Annuity innovation continues as industry braces for DOL fiduciary rule
December 15, 2015 by Nick Thornton
Insurance provides continue to roll-out new annuity products to meet demand for lifetime income products, even as the Department of Labor finalizes a fiduciary rule that could severely impede how industry markets those products.
The Insured Retirement Institute’s annual state of the industry report suggests demand for lifetime income products is strong, and likely to grow in light of an aging country.
Sales of Investment Oriented Variable Annuities have grown 94 percent over the past five years, and now make up 16 percent of all variable annuity sales, the report found.
Sales of fixed indexed annuities have increased 50 percent since 2011.
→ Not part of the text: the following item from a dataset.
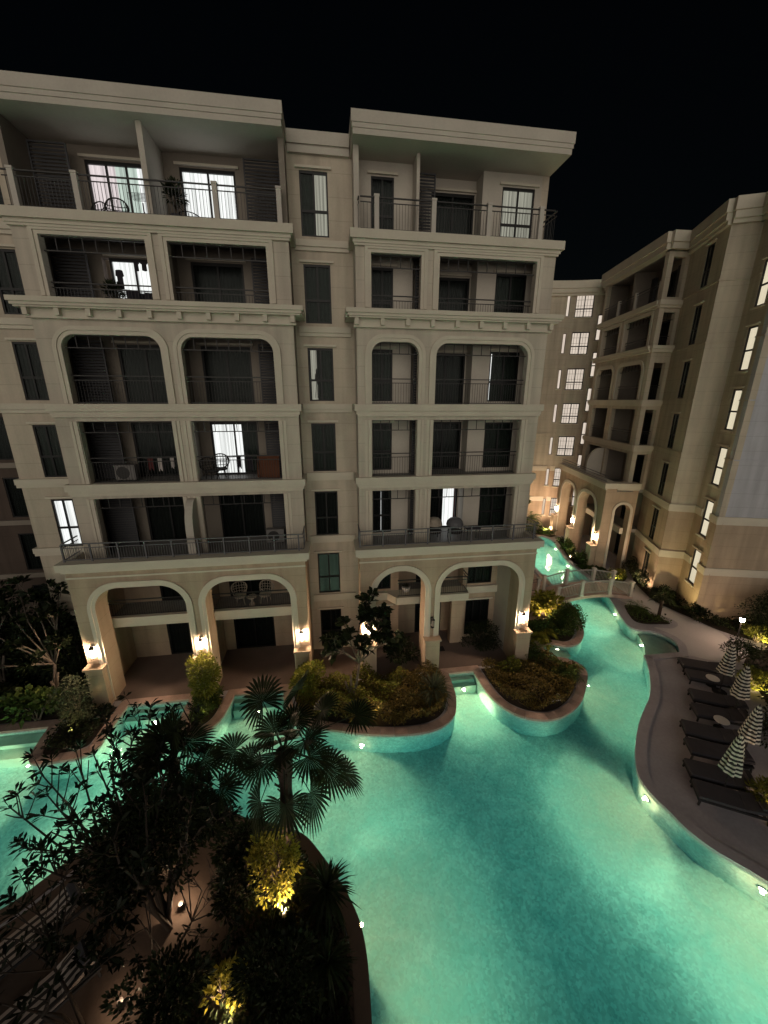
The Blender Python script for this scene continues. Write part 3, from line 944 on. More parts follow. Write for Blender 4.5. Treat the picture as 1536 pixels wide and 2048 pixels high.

The number of insurers offering deferred income annuities has doubled since 2012 and are expected to hit $2.6 billion sales this year, more than double the $1 billion in sales for DIAs in 2012.
And qualified longevity annuity contracts, or QLACs, were a remote option as recently as 2014, when only one provider offered the products.
But regulation from the Department of Treasury last year encouraged wider adoption of QLACs.
QLACs allow retirement savers to defer as much as $250,000 in IRAs and 401(k) plans into contracts that begin making monthly payments at age 85.
The IRI says 11 insurers are now providing QLACs.
Year-over-year sales of all variable annuities were slightly down, at $66.9 billion, but still posted a 15 percent increase over the past five years.
Fixed annuity sales were also down slightly year-over-year, at $43.7 billion, but an 11 percent increase over the past five years.
The prospect of rising interest rates will allow insurers to offer more attractive payouts on annuities, which, along with demographic realities, could spur more demand and further product innovation, the report says.
However, industry headwinds can be expected if the DOL finalizes its proposed fiduciary rule, the report suggests.
As written, the rule would require a fiduciary level of care on anyone selling investment products.
The study says that “fiduciaries are generally prohibited from receiving compensation in connection with the services they provide to plans, participants and IRA owners unless an exemption is available that allows the payment to be made.”
By and large, annuities are sold on commission.
While the DOL’s proposal does provide carve-outs through its Best Interest Contract Exemption, theoretically allowing commission-based sales on annuity products, they are “too narrow” and would effectively prohibit the use of commission-based compensation structures, the IRI said.